Editor's Letter: We're Here

Editor's Letter: We're Here

When we started this magazine, we didn’t know if it would sink or swim. And now we’ve made you issue three! And as we did, I started to reflect a little on the magazine, and the place it holds in New Zealand, and I realised something. We’re here to stay.


Over the past few months, we’ve been welcomed by New Zealand readers with alacrity, and we’ve enjoyed a level of commercial success I never would have thought possible for a startup magazine. For both of these things, we are incredibly grateful.


We’ve said it a few times, but Here is about this place, New Zealand, and what it means to live here. The magazine is progressive and inclusive; it’s an expression of the extraordinary creativity this country produces in so many ways, but most particularly in design and architecture. We celebrate good buildings and clever design, and we celebrate makers and artists. Our issues are organised around an idea, even an emotion – because architecture is human, not categorical, and we wanted you to respond to the magazine on an intuitive level. 


This year has been the most bewildering, anxious, and – occasionally – bemusing time I can remember. I lost my job and a pile of friends I very much enjoyed working with when Bauer Media closed its New Zealand operations. I moved house, started a magazine and cut off my hair. I started running every day at dawn and lost a few corporate-media kilos.  

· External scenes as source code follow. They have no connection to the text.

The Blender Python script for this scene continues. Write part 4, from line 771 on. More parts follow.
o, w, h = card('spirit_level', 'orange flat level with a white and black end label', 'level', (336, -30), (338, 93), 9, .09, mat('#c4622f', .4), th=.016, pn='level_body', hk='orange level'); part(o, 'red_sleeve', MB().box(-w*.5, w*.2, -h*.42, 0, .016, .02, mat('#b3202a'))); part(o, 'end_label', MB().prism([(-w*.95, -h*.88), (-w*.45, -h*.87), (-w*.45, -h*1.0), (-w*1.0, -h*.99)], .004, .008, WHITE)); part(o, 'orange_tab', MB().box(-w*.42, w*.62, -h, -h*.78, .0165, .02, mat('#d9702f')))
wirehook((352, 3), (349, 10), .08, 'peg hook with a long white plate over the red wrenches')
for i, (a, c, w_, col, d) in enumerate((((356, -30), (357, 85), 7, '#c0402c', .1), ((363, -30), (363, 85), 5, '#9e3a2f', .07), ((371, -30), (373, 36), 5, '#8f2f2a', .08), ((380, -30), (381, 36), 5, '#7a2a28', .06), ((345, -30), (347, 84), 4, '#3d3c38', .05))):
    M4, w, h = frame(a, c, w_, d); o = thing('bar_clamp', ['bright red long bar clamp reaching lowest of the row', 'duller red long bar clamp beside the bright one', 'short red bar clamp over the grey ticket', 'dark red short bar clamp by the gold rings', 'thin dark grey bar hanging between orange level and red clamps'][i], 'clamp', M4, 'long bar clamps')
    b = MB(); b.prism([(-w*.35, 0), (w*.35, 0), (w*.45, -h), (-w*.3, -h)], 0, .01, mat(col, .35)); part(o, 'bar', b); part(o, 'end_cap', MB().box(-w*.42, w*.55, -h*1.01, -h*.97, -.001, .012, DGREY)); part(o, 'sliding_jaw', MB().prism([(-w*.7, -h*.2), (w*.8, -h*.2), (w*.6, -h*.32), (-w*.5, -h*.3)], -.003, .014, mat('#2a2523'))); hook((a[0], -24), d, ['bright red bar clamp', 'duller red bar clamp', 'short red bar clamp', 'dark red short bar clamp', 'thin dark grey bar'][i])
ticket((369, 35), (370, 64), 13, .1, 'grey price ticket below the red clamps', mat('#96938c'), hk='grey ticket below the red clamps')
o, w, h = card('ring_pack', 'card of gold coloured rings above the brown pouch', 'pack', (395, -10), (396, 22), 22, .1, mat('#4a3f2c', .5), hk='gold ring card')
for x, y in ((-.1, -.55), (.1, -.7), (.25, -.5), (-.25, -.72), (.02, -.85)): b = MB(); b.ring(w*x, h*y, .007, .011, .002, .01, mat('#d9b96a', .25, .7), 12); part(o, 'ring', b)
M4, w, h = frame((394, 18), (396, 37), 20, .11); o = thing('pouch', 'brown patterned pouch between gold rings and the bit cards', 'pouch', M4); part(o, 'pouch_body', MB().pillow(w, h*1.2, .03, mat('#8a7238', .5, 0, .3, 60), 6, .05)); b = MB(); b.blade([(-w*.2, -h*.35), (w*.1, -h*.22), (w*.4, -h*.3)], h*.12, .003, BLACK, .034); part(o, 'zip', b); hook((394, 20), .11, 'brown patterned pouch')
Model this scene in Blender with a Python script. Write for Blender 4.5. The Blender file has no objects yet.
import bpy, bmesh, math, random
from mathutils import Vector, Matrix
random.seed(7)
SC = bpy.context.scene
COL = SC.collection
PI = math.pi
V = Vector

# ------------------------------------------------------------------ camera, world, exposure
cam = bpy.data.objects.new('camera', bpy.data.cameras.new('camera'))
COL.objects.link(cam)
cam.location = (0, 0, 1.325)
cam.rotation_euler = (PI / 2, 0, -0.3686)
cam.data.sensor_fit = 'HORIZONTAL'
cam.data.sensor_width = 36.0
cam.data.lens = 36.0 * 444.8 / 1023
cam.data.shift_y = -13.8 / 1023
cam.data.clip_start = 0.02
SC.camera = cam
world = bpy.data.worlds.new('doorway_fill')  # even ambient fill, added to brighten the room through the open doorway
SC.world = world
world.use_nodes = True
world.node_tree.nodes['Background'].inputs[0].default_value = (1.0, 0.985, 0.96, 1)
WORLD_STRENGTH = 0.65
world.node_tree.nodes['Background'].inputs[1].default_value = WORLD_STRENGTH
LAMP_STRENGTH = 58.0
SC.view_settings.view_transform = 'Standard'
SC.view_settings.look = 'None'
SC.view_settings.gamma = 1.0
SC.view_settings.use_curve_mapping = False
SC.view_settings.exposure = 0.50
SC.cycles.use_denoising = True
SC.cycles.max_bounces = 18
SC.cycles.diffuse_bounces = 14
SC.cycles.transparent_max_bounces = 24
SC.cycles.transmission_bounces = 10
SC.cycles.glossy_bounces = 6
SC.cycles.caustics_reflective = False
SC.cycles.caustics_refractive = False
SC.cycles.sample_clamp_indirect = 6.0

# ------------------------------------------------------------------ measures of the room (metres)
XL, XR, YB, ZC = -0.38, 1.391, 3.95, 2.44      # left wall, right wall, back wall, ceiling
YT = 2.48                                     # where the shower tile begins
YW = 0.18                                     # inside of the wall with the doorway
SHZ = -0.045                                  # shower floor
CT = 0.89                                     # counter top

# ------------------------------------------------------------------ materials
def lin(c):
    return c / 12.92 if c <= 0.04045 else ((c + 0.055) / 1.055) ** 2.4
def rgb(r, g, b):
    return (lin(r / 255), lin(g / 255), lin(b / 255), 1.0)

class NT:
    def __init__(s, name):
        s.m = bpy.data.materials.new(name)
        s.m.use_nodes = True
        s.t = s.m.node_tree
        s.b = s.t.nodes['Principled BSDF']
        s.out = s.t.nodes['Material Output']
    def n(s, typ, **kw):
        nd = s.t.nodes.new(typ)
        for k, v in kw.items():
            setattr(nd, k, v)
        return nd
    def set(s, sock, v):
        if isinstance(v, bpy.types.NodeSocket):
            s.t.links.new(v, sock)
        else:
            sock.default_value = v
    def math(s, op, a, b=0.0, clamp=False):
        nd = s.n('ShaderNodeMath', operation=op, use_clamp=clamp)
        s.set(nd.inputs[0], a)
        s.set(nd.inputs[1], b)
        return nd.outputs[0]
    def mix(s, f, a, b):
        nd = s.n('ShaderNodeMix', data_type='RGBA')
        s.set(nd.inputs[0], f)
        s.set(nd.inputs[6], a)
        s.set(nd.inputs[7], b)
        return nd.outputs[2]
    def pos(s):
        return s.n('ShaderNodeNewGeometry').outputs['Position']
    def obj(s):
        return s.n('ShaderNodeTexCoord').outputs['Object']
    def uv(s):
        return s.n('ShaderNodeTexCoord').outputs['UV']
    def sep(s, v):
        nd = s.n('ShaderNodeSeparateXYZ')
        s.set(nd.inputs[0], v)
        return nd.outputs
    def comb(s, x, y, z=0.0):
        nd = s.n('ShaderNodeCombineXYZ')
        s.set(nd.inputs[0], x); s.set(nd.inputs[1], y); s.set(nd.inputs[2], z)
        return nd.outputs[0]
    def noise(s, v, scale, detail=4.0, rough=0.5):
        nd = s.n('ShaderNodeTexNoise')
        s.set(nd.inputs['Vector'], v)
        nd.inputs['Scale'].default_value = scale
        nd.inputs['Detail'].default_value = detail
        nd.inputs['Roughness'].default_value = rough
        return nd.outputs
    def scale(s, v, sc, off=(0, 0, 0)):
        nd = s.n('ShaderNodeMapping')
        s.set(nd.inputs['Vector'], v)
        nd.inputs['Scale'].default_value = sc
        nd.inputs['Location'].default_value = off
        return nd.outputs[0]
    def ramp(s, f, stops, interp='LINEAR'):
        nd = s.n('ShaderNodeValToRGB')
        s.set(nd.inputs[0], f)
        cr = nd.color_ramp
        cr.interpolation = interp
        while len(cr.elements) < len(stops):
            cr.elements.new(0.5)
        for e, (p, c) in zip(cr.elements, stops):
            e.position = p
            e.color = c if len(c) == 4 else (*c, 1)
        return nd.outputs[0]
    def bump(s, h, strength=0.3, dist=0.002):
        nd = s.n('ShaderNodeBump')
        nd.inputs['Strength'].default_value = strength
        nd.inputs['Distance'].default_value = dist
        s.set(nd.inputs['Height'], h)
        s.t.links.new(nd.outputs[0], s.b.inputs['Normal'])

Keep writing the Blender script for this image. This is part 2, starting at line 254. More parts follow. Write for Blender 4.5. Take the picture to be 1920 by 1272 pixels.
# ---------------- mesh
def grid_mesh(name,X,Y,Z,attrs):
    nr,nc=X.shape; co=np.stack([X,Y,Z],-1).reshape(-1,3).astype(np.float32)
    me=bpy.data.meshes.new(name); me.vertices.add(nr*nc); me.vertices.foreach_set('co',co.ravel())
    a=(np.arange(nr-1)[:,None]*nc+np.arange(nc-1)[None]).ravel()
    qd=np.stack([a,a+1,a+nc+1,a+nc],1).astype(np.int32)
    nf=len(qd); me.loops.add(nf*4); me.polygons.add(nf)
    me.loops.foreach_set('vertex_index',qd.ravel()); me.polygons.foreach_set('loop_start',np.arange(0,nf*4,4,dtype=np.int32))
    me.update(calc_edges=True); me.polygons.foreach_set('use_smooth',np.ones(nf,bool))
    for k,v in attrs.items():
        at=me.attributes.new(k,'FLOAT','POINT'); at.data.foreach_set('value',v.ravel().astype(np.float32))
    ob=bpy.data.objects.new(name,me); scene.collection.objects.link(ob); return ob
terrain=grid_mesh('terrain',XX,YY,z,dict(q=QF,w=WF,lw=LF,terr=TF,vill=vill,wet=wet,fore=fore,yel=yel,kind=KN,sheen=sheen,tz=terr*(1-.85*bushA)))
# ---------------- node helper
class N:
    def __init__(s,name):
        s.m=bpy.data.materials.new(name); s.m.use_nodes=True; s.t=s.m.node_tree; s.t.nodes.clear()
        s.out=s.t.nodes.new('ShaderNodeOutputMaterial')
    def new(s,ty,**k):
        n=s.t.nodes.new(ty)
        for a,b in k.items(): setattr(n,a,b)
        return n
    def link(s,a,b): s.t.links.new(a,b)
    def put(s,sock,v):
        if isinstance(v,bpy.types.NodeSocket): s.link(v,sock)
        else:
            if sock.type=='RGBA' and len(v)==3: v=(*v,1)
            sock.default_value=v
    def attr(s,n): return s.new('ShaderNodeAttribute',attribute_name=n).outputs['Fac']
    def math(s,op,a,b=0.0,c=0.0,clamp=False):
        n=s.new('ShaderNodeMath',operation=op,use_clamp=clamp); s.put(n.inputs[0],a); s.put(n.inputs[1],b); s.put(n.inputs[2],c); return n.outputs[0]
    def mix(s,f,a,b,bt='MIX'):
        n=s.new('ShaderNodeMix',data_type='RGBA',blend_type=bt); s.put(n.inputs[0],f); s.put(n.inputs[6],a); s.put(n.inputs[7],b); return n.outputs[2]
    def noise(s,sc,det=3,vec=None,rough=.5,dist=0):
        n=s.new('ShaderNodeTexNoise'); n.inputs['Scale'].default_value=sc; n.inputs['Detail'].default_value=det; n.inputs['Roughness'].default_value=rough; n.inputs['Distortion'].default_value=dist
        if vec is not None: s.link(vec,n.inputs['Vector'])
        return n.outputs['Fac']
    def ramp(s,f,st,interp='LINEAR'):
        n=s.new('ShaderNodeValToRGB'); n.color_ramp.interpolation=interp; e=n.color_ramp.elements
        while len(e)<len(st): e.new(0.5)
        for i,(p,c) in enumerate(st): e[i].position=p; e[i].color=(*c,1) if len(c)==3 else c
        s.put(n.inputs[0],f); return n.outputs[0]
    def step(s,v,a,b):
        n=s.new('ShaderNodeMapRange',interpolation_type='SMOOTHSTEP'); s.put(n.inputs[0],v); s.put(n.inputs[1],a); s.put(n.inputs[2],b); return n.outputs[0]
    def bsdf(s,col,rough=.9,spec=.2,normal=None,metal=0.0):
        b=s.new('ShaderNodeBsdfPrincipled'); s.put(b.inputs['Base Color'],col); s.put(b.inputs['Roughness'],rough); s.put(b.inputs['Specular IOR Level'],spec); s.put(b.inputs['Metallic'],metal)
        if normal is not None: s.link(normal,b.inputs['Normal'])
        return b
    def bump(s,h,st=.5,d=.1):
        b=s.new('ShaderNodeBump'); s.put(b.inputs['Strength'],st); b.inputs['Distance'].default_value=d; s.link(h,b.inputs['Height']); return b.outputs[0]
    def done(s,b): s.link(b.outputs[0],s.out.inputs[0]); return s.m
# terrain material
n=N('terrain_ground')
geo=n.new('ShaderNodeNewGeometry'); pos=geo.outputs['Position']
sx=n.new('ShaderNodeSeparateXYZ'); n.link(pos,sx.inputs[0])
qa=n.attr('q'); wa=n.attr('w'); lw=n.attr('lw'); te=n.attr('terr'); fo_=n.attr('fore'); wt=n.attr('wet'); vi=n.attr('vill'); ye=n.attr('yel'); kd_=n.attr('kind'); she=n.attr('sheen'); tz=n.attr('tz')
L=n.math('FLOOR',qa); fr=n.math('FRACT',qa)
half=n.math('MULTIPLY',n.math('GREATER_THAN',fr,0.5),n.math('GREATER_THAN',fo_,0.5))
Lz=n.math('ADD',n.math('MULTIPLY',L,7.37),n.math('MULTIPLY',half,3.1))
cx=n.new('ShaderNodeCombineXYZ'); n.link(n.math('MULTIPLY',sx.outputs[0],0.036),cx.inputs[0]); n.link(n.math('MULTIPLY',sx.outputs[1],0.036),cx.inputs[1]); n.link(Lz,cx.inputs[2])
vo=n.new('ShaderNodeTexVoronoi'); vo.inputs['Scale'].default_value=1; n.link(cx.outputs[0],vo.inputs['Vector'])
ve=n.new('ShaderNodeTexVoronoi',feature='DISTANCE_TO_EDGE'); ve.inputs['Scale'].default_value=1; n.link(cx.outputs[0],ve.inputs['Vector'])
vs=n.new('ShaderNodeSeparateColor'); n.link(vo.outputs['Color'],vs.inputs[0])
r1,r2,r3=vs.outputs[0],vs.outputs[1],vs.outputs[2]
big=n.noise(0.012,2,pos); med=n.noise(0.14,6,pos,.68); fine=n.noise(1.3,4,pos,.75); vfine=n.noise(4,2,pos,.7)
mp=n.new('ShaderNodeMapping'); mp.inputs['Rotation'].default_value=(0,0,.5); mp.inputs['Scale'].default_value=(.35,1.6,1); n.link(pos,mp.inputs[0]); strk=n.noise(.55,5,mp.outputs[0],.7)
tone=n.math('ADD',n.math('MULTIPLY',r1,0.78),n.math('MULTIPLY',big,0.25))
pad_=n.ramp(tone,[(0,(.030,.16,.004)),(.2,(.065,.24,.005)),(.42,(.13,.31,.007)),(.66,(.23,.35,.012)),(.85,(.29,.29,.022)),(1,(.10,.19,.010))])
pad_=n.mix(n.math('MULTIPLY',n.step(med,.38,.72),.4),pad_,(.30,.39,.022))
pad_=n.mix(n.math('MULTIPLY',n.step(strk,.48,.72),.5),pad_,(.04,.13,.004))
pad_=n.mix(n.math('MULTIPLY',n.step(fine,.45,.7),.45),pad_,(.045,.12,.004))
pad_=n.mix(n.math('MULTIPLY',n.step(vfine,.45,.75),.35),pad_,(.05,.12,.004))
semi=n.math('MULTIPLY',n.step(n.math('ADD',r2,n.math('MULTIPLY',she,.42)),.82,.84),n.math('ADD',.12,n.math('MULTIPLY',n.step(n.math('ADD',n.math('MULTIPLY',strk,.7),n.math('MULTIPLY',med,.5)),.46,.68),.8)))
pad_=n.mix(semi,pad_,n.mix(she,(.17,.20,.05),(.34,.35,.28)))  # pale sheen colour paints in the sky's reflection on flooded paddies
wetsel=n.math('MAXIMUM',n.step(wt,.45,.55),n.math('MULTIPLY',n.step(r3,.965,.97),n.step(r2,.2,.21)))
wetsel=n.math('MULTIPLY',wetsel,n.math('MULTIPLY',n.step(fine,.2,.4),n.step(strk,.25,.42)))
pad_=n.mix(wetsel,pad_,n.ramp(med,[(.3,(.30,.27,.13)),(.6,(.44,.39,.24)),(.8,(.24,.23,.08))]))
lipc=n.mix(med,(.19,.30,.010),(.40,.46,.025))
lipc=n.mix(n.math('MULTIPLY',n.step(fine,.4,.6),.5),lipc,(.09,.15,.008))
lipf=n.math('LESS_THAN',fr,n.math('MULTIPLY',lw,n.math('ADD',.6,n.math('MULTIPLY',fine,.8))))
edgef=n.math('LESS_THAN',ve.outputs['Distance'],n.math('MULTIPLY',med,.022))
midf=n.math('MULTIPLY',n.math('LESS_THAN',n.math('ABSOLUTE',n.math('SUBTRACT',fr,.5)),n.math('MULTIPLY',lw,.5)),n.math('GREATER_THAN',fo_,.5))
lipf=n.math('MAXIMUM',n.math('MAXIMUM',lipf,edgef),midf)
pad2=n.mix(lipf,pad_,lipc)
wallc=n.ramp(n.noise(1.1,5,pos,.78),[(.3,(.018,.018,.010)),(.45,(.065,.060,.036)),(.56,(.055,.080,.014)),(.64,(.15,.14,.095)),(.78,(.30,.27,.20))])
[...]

Possibly the weirdest part was when we started working on this issue in earnest, just out of Lockdown II, and for the first time, it felt like normal life. There was a clear path forward, shorthand among the team – and yet the magazine still feels fresh and joyful and full of possibility and promise. The world has changed and hidebound legacies feel irrelevant. We love that. 


Somewhat coincidentally, Here 03 is dedicated to houses where their owners have made something deeply personal, and inhabited them with purpose and joy – whether that’s through art or furniture or collections or the memory of what came before. 


Somewhere along the line, thinking about those two concepts, This Must Be The Place by Talking Heads came on the stereo and I thought: that’s it. That’s about these houses, and it’s about this magazine.